Hemingway makes your writing bold and clear. (hemingwayapp.com)

over 5 years ago from Benjamin Fritz, Designer @ Tweek

  • Charlie PrattCharlie Pratt, over 5 years ago (edited over 5 years ago )

    The rules have arrived.

    1. USE SHORT SENTENCES

    Short sentences are easier to digest. They make it easier to follow each point of an argument or story.

    Your job as a writer — or editor — is to make life easy for your audience. Forcing the reader to navigate through a bunch of long, complex sentences is like forcing him/her to hack through the jungle with a machete. Create a nice, tidy path with plenty of short sentences.

    2. USE SHORT FIRST PARAGRAPHS

    See opening of this post.

    3. USE VIGOROUS ENGLISH

    Copywriter David Garfinkel describes it like this:

    “It’s muscular, forceful (writing). Vigorous English comes from passion, focus and intention.”

    This rule is really a reminder to do your homework and fully understand what you are writing about. It is impossible to write with “passion, focus and intention” without having a real grasp of the subject.

    In most cases, if you’ve done your homework, you will write with authority and vigor.

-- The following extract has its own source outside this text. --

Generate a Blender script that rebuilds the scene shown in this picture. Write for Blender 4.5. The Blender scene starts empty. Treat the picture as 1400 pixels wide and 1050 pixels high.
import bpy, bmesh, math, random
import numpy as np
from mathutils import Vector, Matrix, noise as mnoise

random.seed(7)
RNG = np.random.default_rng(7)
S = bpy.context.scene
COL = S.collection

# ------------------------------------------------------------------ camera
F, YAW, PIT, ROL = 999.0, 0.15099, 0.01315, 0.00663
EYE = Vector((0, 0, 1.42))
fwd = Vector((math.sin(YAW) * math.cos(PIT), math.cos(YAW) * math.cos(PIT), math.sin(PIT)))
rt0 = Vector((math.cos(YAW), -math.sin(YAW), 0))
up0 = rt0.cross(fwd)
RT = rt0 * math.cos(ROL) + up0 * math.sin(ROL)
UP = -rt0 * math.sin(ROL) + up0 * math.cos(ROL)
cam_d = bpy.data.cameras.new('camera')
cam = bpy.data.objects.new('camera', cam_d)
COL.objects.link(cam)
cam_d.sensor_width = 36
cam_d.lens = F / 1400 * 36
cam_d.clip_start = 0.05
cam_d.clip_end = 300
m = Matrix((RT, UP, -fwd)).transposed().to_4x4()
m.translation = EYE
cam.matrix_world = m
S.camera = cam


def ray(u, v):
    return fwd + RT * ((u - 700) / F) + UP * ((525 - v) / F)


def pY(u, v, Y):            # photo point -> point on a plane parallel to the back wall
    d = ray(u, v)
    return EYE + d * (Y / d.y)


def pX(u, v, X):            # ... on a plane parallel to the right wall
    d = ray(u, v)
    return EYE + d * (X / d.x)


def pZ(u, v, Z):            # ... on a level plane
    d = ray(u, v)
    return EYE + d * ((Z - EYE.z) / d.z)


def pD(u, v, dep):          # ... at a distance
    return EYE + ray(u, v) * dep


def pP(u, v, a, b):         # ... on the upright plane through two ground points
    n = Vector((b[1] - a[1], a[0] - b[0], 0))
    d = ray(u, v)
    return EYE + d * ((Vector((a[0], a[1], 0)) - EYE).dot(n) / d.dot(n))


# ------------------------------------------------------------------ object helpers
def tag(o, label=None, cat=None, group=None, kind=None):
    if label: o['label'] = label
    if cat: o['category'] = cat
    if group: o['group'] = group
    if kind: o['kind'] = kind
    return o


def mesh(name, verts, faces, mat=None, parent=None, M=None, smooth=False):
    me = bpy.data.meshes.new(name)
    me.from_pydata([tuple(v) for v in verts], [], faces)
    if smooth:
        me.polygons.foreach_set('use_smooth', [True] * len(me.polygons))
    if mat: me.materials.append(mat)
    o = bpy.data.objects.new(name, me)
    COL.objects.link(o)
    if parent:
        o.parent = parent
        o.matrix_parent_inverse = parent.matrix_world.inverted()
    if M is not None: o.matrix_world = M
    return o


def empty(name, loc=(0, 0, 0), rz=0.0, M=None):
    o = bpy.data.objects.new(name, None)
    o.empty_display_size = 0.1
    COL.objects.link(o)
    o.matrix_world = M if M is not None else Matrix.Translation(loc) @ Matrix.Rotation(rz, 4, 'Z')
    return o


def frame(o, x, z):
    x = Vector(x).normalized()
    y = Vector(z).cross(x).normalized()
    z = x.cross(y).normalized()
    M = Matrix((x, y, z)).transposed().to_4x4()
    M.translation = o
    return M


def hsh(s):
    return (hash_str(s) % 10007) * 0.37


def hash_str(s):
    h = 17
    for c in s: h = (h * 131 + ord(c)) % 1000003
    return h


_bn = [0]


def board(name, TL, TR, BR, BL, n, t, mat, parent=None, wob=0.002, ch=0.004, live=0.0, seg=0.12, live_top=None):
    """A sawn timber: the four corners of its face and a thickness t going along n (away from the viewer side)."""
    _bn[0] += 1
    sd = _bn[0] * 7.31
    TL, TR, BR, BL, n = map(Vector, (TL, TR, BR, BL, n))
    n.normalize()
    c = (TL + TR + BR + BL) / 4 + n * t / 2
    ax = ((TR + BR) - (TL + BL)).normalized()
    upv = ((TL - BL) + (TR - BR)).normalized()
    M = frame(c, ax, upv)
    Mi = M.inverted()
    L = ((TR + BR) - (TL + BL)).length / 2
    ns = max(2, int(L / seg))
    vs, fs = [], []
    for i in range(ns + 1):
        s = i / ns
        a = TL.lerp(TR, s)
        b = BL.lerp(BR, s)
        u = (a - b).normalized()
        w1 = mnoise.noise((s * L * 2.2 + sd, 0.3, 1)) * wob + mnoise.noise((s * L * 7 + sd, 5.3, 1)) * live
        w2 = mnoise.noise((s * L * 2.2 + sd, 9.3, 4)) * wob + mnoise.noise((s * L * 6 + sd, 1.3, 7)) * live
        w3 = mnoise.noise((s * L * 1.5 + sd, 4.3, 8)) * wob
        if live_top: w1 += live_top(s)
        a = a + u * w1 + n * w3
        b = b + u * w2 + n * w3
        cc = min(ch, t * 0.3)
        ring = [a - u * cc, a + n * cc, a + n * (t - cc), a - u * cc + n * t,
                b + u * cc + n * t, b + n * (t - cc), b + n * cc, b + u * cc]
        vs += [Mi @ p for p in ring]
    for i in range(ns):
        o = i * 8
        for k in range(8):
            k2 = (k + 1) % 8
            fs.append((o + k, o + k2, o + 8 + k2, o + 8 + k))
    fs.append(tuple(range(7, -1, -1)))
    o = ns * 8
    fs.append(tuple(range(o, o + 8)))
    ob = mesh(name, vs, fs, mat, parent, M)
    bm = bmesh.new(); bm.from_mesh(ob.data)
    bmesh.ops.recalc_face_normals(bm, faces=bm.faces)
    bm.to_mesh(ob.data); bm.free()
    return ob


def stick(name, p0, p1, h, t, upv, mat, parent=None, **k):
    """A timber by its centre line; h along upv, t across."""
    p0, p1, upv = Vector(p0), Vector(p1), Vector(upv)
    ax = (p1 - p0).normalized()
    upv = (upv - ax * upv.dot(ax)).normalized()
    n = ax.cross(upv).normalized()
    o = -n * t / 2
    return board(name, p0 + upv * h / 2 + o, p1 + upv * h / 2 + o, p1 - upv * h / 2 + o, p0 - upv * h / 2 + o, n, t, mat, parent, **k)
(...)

    4. BE POSITIVE, NOT NEGATIVE

    Basically, “be positive” means you should say what something is rather than what it isn’t.

    • Instead of saying something is “inexpensive,” say it is “affordable.”
    • Instead of describing something as “unclear,” say it is “confusing.”

    This might seem like a small point, but it’s actually quite important. Being “positive” makes your writing more direct. Whether they realize it or not, readers are turned off by “roundabout writing.”

    So, there you have it: eminently practical writing tips from one of the masters — or more accurately, from the Kansas City Star.